Taken as a whole, the numbers suggest that Monahan’s become a less effective offensive player in recent seasons but he seems to have tried to compensate with better defensive play. For the curious, the better defensive players on the Flames (from a GAR perspective) in 2020-21 were Andrew Mangiapane, Derek Ryan, Mikael Backlund and Milan Lucic.

Can Monahan bounce back as an offensive player? A lot of it depends on if he can go to the front of the net and stay healthy. Defending is a lot easier on your body than attacking, and Monahan has faced a lot of punishment and produced a lot of goals as a result, but eventually the body cannot take it anymore and a player needs to be transitioned into a less prominent, less demanding role. Perhaps Monahan ends up as a shutdown player or a defensive specialist.

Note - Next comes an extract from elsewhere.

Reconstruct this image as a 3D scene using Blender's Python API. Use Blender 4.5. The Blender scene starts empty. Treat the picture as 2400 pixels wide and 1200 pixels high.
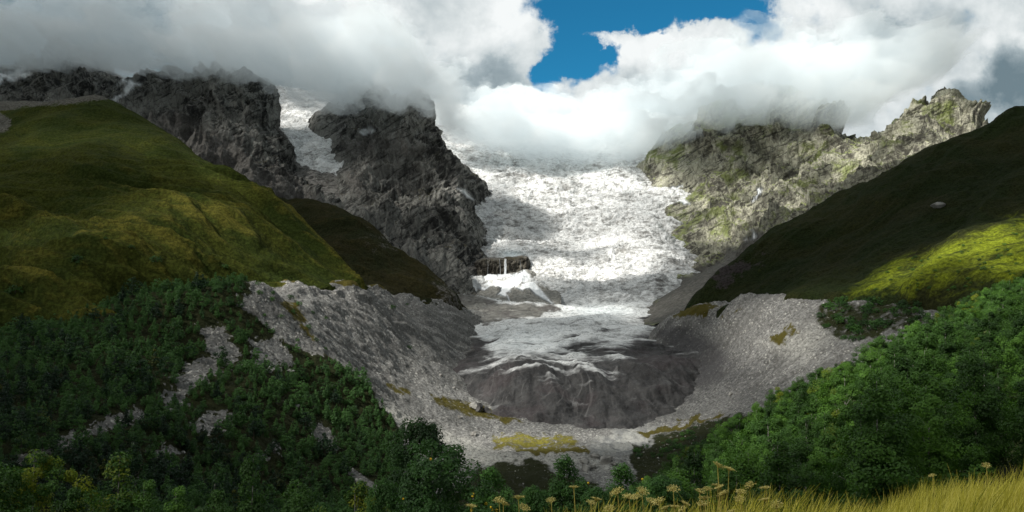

But for a Flames club that seems like it’ll be winning (or losing) a lot of close games, an extra goal or two from Monahan over the season could make the difference between playing in the playoffs or not. Perhaps trying Monahan in a more sheltered role than he’s previously been in could allow the coaching staff to keep him fresh, healthy, and squeeze out a few more goals over the season.

For this to happen, though, the Flames may need to get even more than they have been from Backlund and Elias Lindholm, which may be a tall order considering Lindholm’s been their key offensive centre and Backlund has been their key defensive centre. How the Flames manage their pivots will be a big storyline to follow throughout training camp (and beyond).